─── GIVEN DATA

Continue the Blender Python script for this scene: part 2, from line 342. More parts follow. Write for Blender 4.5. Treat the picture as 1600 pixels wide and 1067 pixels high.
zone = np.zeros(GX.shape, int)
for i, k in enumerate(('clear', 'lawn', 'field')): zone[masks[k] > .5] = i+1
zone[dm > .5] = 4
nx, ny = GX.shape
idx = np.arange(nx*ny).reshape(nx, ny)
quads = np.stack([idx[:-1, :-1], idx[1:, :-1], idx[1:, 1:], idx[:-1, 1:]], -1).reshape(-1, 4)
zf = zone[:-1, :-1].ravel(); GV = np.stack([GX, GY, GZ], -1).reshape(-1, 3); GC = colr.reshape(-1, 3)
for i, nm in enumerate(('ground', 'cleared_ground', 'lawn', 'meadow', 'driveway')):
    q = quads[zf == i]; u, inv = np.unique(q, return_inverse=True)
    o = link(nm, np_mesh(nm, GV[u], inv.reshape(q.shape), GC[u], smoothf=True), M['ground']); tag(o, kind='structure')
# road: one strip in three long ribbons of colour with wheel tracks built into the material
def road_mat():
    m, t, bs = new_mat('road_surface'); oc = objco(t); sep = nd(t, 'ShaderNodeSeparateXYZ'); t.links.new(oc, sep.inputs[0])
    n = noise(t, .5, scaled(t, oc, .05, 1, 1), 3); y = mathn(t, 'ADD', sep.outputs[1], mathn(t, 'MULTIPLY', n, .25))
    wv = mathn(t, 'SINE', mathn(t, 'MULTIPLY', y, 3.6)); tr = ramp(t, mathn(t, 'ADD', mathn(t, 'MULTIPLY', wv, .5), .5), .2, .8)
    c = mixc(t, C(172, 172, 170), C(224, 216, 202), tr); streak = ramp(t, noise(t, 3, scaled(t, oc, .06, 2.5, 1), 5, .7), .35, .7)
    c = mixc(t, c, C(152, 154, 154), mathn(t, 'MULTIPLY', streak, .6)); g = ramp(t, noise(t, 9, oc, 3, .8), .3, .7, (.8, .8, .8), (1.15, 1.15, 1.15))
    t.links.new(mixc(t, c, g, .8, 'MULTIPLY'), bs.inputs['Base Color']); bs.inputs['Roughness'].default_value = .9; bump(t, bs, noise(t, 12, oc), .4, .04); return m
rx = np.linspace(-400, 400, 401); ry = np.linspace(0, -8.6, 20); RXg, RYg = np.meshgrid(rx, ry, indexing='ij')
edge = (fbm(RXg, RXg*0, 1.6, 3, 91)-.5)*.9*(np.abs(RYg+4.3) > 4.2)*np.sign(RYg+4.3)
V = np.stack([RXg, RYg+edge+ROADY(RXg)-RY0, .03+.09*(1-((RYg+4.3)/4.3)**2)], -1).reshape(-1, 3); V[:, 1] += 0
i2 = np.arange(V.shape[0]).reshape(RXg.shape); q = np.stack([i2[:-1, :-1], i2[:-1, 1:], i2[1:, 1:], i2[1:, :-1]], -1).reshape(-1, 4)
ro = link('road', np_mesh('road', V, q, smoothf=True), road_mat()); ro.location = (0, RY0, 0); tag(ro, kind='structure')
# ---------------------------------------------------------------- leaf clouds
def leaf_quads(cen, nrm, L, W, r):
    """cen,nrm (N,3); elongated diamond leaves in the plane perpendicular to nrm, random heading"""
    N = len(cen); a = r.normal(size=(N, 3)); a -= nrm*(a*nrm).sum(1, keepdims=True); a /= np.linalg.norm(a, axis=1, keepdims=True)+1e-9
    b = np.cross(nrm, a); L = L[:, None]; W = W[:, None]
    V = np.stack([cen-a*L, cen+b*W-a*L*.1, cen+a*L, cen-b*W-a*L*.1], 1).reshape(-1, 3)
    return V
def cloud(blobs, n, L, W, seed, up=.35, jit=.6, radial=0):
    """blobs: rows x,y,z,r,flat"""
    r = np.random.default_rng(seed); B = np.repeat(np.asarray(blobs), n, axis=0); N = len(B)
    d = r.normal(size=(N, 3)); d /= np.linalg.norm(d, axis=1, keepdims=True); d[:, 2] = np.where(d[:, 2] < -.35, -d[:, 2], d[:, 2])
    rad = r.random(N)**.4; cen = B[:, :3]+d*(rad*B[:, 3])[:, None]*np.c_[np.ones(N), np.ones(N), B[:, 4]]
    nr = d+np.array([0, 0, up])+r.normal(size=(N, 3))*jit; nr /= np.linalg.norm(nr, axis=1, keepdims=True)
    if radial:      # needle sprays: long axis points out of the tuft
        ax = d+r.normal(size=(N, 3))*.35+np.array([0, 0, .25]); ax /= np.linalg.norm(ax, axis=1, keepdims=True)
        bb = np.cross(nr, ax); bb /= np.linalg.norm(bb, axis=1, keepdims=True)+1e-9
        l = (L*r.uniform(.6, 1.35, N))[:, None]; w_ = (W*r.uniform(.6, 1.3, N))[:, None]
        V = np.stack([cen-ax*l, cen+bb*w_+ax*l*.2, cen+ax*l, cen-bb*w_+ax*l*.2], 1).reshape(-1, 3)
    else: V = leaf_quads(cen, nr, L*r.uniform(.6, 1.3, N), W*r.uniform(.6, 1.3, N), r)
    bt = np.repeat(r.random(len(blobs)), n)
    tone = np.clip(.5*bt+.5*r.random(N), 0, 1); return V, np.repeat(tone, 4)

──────

GOAL ->
Retype all of the material above with every character intact.

COMPLETE OUTPUT ->
Continue the Blender Python script for this scene: part 2, from line 342. More parts follow. Write for Blender 4.5. Treat the picture as 1600 pixels wide and 1067 pixels high.
zone = np.zeros(GX.shape, int)
for i, k in enumerate(('clear', 'lawn', 'field')): zone[masks[k] > .5] = i+1
zone[dm > .5] = 4
nx, ny = GX.shape
idx = np.arange(nx*ny).reshape(nx, ny)
quads = np.stack([idx[:-1, :-1], idx[1:, :-1], idx[1:, 1:], idx[:-1, 1:]], -1).reshape(-1, 4)
zf = zone[:-1, :-1].ravel(); GV = np.stack([GX, GY, GZ], -1).reshape(-1, 3); GC = colr.reshape(-1, 3)
for i, nm in enumerate(('ground', 'cleared_ground', 'lawn', 'meadow', 'driveway')):
    q = quads[zf == i]; u, inv = np.unique(q, return_inverse=True)
    o = link(nm, np_mesh(nm, GV[u], inv.reshape(q.shape), GC[u], smoothf=True), M['ground']); tag(o, kind='structure')
# road: one strip in three long ribbons of colour with wheel tracks built into the material
def road_mat():
    m, t, bs = new_mat('road_surface'); oc = objco(t); sep = nd(t, 'ShaderNodeSeparateXYZ'); t.links.new(oc, sep.inputs[0])
    n = noise(t, .5, scaled(t, oc, .05, 1, 1), 3); y = mathn(t, 'ADD', sep.outputs[1], mathn(t, 'MULTIPLY', n, .25))
    wv = mathn(t, 'SINE', mathn(t, 'MULTIPLY', y, 3.6)); tr = ramp(t, mathn(t, 'ADD', mathn(t, 'MULTIPLY', wv, .5), .5), .2, .8)
    c = mixc(t, C(172, 172, 170), C(224, 216, 202), tr); streak = ramp(t, noise(t, 3, scaled(t, oc, .06, 2.5, 1), 5, .7), .35, .7)
    c = mixc(t, c, C(152, 154, 154), mathn(t, 'MULTIPLY', streak, .6)); g = ramp(t, noise(t, 9, oc, 3, .8), .3, .7, (.8, .8, .8), (1.15, 1.15, 1.15))
    t.links.new(mixc(t, c, g, .8, 'MULTIPLY'), bs.inputs['Base Color']); bs.inputs['Roughness'].default_value = .9; bump(t, bs, noise(t, 12, oc), .4, .04); return m
rx = np.linspace(-400, 400, 401); ry = np.linspace(0, -8.6, 20); RXg, RYg = np.meshgrid(rx, ry, indexing='ij')
edge = (fbm(RXg, RXg*0, 1.6, 3, 91)-.5)*.9*(np.abs(RYg+4.3) > 4.2)*np.sign(RYg+4.3)
V = np.stack([RXg, RYg+edge+ROADY(RXg)-RY0, .03+.09*(1-((RYg+4.3)/4.3)**2)], -1).reshape(-1, 3); V[:, 1] += 0
i2 = np.arange(V.shape[0]).reshape(RXg.shape); q = np.stack([i2[:-1, :-1], i2[:-1, 1:], i2[1:, 1:], i2[1:, :-1]], -1).reshape(-1, 4)
ro = link('road', np_mesh('road', V, q, smoothf=True), road_mat()); ro.location = (0, RY0, 0); tag(ro, kind='structure')
# ---------------------------------------------------------------- leaf clouds
def leaf_quads(cen, nrm, L, W, r):
    """cen,nrm (N,3); elongated diamond leaves in the plane perpendicular to nrm, random heading"""
    N = len(cen); a = r.normal(size=(N, 3)); a -= nrm*(a*nrm).sum(1, keepdims=True); a /= np.linalg.norm(a, axis=1, keepdims=True)+1e-9
    b = np.cross(nrm, a); L = L[:, None]; W = W[:, None]
    V = np.stack([cen-a*L, cen+b*W-a*L*.1, cen+a*L, cen-b*W-a*L*.1], 1).reshape(-1, 3)
    return V
def cloud(blobs, n, L, W, seed, up=.35, jit=.6, radial=0):
    """blobs: rows x,y,z,r,flat"""
    r = np.random.default_rng(seed); B = np.repeat(np.asarray(blobs), n, axis=0); N = len(B)
    d = r.normal(size=(N, 3)); d /= np.linalg.norm(d, axis=1, keepdims=True); d[:, 2] = np.where(d[:, 2] < -.35, -d[:, 2], d[:, 2])
    rad = r.random(N)**.4; cen = B[:, :3]+d*(rad*B[:, 3])[:, None]*np.c_[np.ones(N), np.ones(N), B[:, 4]]
    nr = d+np.array([0, 0, up])+r.normal(size=(N, 3))*jit; nr /= np.linalg.norm(nr, axis=1, keepdims=True)
    if radial:      # needle sprays: long axis points out of the tuft
        ax = d+r.normal(size=(N, 3))*.35+np.array([0, 0, .25]); ax /= np.linalg.norm(ax, axis=1, keepdims=True)
        bb = np.cross(nr, ax); bb /= np.linalg.norm(bb, axis=1, keepdims=True)+1e-9
        l = (L*r.uniform(.6, 1.35, N))[:, None]; w_ = (W*r.uniform(.6, 1.3, N))[:, None]
        V = np.stack([cen-ax*l, cen+bb*w_+ax*l*.2, cen+ax*l, cen-bb*w_+ax*l*.2], 1).reshape(-1, 3)
    else: V = leaf_quads(cen, nr, L*r.uniform(.6, 1.3, N), W*r.uniform(.6, 1.3, N), r)
    bt = np.repeat(r.random(len(blobs)), n)
    tone = np.clip(.5*bt+.5*r.random(N), 0, 1); return V, np.repeat(tone, 4)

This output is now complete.